Friday, June 11, 2010

Three Leading Indicators to proof the makets are going to collapse.

The Inventory Adjustment That Boosted GDP Is Now Over
The Manufacturing and Trade Inventories and Sales report from the Census Bureau today showed that the inventory adjustment is over:

Inventories. Manufacturers’ and trade inventories, adjusted for seasonal variations but not for price changes, were estimated at an end-of-month level of $1,354.3 billion, up 0.4 percent (±0.1%) from March 2010, but down 2.8 percent (±0.3%) from April 2009.

Inventories/Sales Ratio. The total business inventories/sales ratio based on seasonally adjusted data at the end of April was 1.23. The April 2009 ratio was 1.43.



More On The Huge Slowdown Predicted By The ECRI Leading Indicators

David Rosenberg's favorite leading indicator, the Economic Cycle Research Institute (ECRI) Leading Index, fell to 123.2 in the week ended June 4, down from 124 the week before, a -3.5% annualized contraction: the first time this has gone negative in over a year. This is the lowest level since July 31, 2009, when it was at 122.4.

Consensus has expected slower GDP growth in the second half of the year, so the question is whether this index dive simply represents that or something more ominous.


The Consumer Metrics Institute has developed (and is continuing to develop) techniques for monitoring ‘up-stream’ economic activities on a daily basis.

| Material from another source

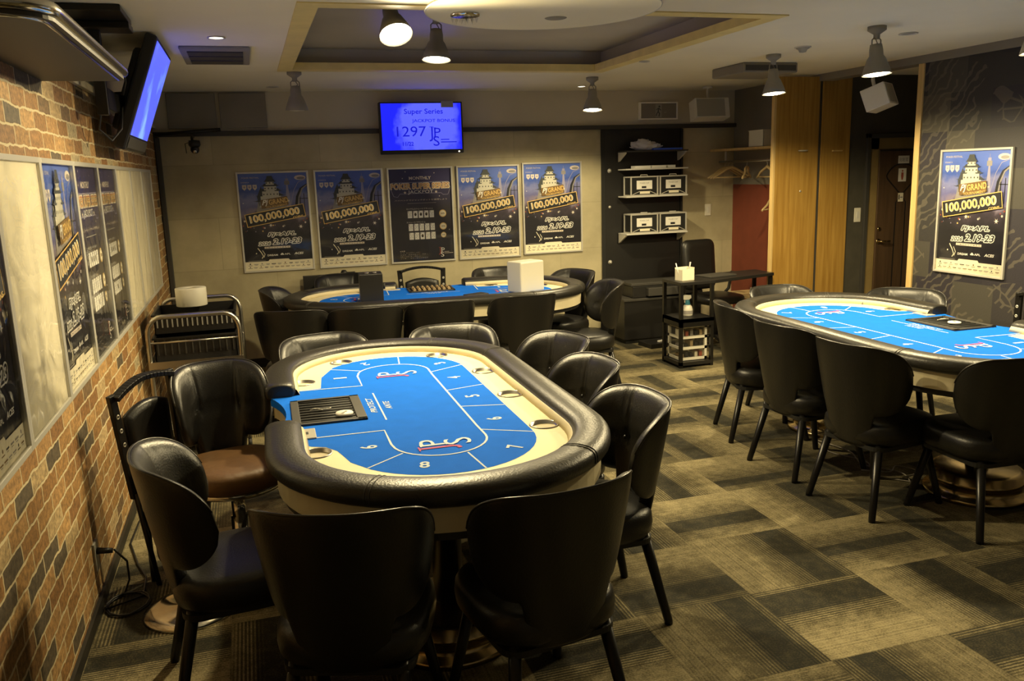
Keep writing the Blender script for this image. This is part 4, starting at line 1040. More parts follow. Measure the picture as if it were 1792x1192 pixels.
# ------------------------------------------------------------------ lamps
def lamp(x, y, top, lit, tilt_x, tilt_y, label, power=1.0, cable=False):
    t = thing('spot_lamp', label, 'lamp', (x, y, top), 0, 'bell shaped ceiling spot lamps')
    b = BM(); lathe(b, [(0, 0), (.052, 0), (.052, -.022), (.035, -.034), (.018, -.045), (.018, -.07), (0, -.07)], 24); obj('ceiling_mount', b, 'duct_grey', t)
    b = BM()
    for s in (-1, 1): tube(b, [(s*.012, 0, -.06), (s*.030, 0, -.075), (s*.032, 0, -.14)], .004, 6)
    obj('yoke', b, 'duct_grey', t)
    b = BM(); tube(b, [(.0, .012, -.06), (.02, .016, -.09), (-.008, .016, -.115), (.004, .01, -.145)], .0035, 6); obj('cable', b, 'cable_grey', t)
    MM = Matrix.Translation((0, 0, -.12)) @ Matrix.Rotation(tilt_x, 4, 'X') @ Matrix.Rotation(tilt_y, 4, 'Y') @ Matrix.Diagonal((1.26, 1.26, 1.08, 1))
    b = BM(); lathe(b, [(0, .02), (.026, .018), (.030, -.01), (.031, -.04), (.040, -.055), (.055, -.10), (.066, -.14), (.064, -.14), (.052, -.10), (.036, -.055), (.02, -.04), (0, -.035)], 28, M4=MM); obj('shade', b, 'duct_grey', t)
    b = BM(); lathe(b, [(0, -.045), (.02, -.05), (.035, -.075), (.05, -.115), (.058, -.132), (.04, -.142), (0, -.146)], 24, M4=MM); obj('bulb', b, 'bulb' if lit else 'white_plastic', t)
    if lit:
        li = bpy.data.lights.new('lamp_light', 'SPOT'); li.energy = LAMP_W*power; li.color = LAMP_COL; li.spot_size = R(169); li.spot_blend = .28; li.shadow_soft_size = .045
        lo = bpy.data.objects.new('lamp_light', li); COL.objects.link(lo); lo.parent = t; lo.matrix_local = Matrix.Translation((0, 0, -.12)) @ Matrix.Rotation(tilt_x, 4, 'X') @ Matrix.Rotation(tilt_y, 4, 'Y') @ Matrix.Translation((0, 0, -.18))
    return t
lamp(1.46, -3.66, CZ+.15, True, R(-32), R(-4), 'glaring lit lamp in the ceiling recess turned toward the camera, over the nearest table', 1.15)
lamp(1.83, -3.02, CZ+.15, True, R(-6), R(4), 'lit lamp in the ceiling recess with loose white cable, right of the glaring one', 1.0)
lamp(1.12, -1.46, CZ, False, R(4), 0, 'switched off lamp below the left corner of the ceiling recess')
lamp(3.57, -1.14, CZ, True, R(-6), R(3), 'small far lit lamp near the right corner of the ceiling recess', .8)
lamp(4.37, -2.55, CZ, True, R(-5), R(-1), 'lit lamp in front of the dark ceiling box', 1.0)
lamp(4.28, -3.70, CZ, True, R(-5), R(-1), 'lit lamp above the table by the patterned wallpaper, next to the ceiling grille', 1.0)
lamp(4.45, -4.62, CZ, True, R(-4), R(-1), 'lit lamp cut by the right picture edge at the ceiling', 1.0)

def spot_disc(x, y, lit, r, lb, g='round recessed ceiling fittings'):
    t = thing('downlight', lb, 'ceiling light', (x, y, CZ), 0, g)
    b = BM(); lathe(b, [(r, 0), (r*1.12, -.003), (r*1.12, -.007), (r*.9, -.006), (r*.85, .0)], 28); obj('trim_ring', b, 'white_paint', t)
    b = BM(); lathe(b, [(0, -.004), (r*.86, -.003)], 28); obj('lens', b, 'downlight' if lit else 'duct_grey', t)
    return t
spot_disc(.635, -2.955, True, .042, 'lit round downlight above the ceiling air vent')
spot_disc(3.759, -.43, True, .04, 'tiny lit downlight by the back wall, right of the television')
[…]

“On May 27th the BEA released its first revision to its 1st Quarter 2010 GDP growth rate measurement, lowering the number from a 3.2% annualized growth rate to 3.0% annualized growth. One day later the Consumer Metrics Institute’s ‘Daily Growth Index’ was signaling what we should expect the BEA’s measurement of the 3rd Quarter 2010 GDP growth rate to be contracting at about a 2.0% rate.


“The prior BEA estimate of 1st Quarter 2010 GDP growth trailed our ‘Daily Growth Index’ by 127 days, and because of the rapid rate that the economy was cooling when the measurements were being made the newly adjusted estimate is now trailing our ‘Daily Growth Index’ by 125 days. Since the 3rd Quarter of 2010 ends 125 days after May 28th (when our ‘Daily Growth Index’ was recording a ‘growth’ rate of -1.99%), if the BEA estimates continue to trail our ‘Daily Growth Index’ in a consistent manner we should expect that the 3rd Quarter’s GDP ‘growth’ rate will be in the -2.0% neighborhood.”

Even BDI,Copper,US railway cargo all leading indicators all pointing towards markets collapse. Who trust the US gov data and survey these days? CNBC?